The short distance from Pineland Marina to Cabbage Key doesn’t measure the travel through time. If you Google the Key you’ll read over and over about how it’s like journeying to a by-gone era. Not as far back as when the Calusa and later, Cuban fishermen, were living here, but back to the ‘30s when the Rineharts created a tropically natural island get-away. Clustered loosely amid sea grape and cabbage palm, the funky old dining cottage and bright white wooden cottages facing the sound look skeptical of the changes they see. Or maybe that’s just me.
This is a place where we can tie our boats to docks provided for the two cottages. For a few days this becomes a kind of home for the dozen of us who come to sail and and share food and stories. One couple new to the West Coast Trailer Sailing Squadron (WCTSS) felt they’d found their tribe. As had I, after losing my love and sailing partner Michael.
By the next day, sure enough, the winds are howling out of the north. Hard but fair wind for the sailors coming from a causeway to the north as well as from Pine Island. Dan, aboard his Wayfarer, is fairly flying when he rounds the channel toward the dock. He’s pretty much of a show off as he luffs the reefed sail and gently brushes the dock. As he is the supreme commander in chief responsible for all this fun, he has a reputation to maintain. Close behind are Steve and Linda on their Lightfoot, and Mike and Cathay on their Sun Cat. Roberto, aboard his CLC Passage Maker, races through the channel expecting to land on the beach behind the mangroves. At the last minute he sees the beached Sun Cat blocking his landing. In that instant he heads up to avoid a crash. But only with the Cat. The piling doesn’t let him pass without a courtesy smash to the nose. Roberto gives what I think of as his signature “oh well” grin. When I ask about the damage to the bow later he shrugs and says, “I built the boat, so I can repair it no problem.” Again, the grin.

The grown-up group of Swallows and Amazons spend the next morning sailing the length of neighboring Cayo Costa island southward to a beach on the south tip, then back north again to the north tip. It’s all play, skirting the shoals—or not—and weaving among mangrove clumps and providing waves for dolphins…and whispering to pelicans asleep in roosts among the mangroves. One boat has manatees swimming alongside. Osprey cry overhead and a Bald Eagle glares from a high perch and oh, I can’t believe it, a swooping Northern Harrier?? I saw two otters who didn’t see me but then did see me and were pretty sure I was after them. Gone.

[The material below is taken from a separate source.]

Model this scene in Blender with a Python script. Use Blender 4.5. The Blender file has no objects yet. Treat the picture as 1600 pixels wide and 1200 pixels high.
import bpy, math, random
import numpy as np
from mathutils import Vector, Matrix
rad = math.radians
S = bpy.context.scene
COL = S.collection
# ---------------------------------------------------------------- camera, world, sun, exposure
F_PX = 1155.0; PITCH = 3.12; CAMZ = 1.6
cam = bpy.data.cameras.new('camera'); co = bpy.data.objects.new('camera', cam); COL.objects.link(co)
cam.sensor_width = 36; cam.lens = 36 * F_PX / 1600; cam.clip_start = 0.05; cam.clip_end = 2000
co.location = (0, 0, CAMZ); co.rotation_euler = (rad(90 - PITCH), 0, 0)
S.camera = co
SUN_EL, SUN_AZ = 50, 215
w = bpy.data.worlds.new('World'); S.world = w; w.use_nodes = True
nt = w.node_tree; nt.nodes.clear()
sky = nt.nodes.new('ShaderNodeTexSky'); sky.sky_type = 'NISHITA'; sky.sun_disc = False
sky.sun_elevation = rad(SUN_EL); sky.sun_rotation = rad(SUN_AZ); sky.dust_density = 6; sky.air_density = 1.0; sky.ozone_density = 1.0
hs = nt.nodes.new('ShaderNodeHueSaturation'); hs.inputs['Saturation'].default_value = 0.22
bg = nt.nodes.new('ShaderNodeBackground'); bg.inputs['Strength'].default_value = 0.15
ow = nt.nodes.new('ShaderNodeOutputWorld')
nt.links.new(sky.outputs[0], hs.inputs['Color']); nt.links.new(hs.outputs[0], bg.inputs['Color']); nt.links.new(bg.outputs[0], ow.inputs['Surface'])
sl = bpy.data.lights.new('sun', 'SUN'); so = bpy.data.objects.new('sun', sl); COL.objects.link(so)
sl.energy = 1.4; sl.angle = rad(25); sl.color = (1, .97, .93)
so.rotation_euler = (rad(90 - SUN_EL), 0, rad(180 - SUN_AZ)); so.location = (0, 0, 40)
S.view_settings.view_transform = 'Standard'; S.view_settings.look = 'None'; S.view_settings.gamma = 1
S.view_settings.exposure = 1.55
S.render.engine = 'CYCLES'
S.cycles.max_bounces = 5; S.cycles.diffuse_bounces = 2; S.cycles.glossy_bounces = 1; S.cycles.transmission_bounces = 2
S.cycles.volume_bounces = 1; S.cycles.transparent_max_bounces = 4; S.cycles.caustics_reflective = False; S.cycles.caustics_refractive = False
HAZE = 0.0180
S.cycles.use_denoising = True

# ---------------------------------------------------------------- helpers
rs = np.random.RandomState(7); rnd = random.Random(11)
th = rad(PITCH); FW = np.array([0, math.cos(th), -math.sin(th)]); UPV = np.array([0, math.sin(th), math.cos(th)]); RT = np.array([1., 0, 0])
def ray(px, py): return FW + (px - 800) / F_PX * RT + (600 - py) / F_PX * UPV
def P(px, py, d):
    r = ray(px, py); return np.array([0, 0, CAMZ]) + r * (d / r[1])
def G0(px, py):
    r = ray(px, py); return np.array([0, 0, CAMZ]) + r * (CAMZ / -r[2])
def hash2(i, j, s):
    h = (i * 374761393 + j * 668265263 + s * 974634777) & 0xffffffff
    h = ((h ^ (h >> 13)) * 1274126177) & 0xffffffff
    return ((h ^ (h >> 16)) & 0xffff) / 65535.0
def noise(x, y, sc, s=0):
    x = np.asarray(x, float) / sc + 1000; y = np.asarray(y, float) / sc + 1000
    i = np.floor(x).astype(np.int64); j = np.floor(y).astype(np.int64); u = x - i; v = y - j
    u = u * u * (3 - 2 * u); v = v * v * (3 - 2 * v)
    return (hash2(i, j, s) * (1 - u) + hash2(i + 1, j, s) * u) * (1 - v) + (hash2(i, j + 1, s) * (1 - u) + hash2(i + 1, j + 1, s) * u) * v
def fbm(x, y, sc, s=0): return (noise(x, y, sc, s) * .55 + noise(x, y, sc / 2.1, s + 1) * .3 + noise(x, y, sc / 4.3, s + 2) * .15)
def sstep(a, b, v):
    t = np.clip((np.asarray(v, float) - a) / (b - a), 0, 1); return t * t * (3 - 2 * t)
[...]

Most of Cayo Costa is state owned. And until the damaging hurricanes of the past few years, the island supported a state park with camping. Seven miles of white sand beach run along the island’s western flank making it one of the most precious undeveloped islands in the state. And on the eastern side, where we are sailing, there is a blue green lagoon inside a beach sandbar where we can all slide ashore. I came here with Michael in our sailing canoe back in 2010. We’d stuffed that 19-foot sailing canoe full to the gunnels then piled folding chairs on top so that we could sail over and stay for weeks, rather than years as we had done in the ‘70s and ‘80s and ‘90s. But long enough to feel immersed.
Donna and I walk the half a mile sandy road across the island under the shady live oak trees. “Donna,” I whisper, “remember this moment. We have the island pretty much to ourselves.” I am so aware of how much this will change once the State Park is repaired and campsites and cabins are occupied and multiple ferries bring visitors throughout the day. For now, it’s me and Donna and David, (watching over the boat at the beach), and a couple rangers futzing with equipment.
Tomorrow we will all sail back through time to the current era, somewhat nostalgic for the past, and even more appreciative of the present pockets of paradise. •SCA•













Ida, thank you for an excellent tale of sailing in one of the best spots in FL. It takes me back to many years ago when i was sailing the area in my Core Sound 17 ‘Lively’.
Thank you, Ida for continuing to share your adventures with the small boat community.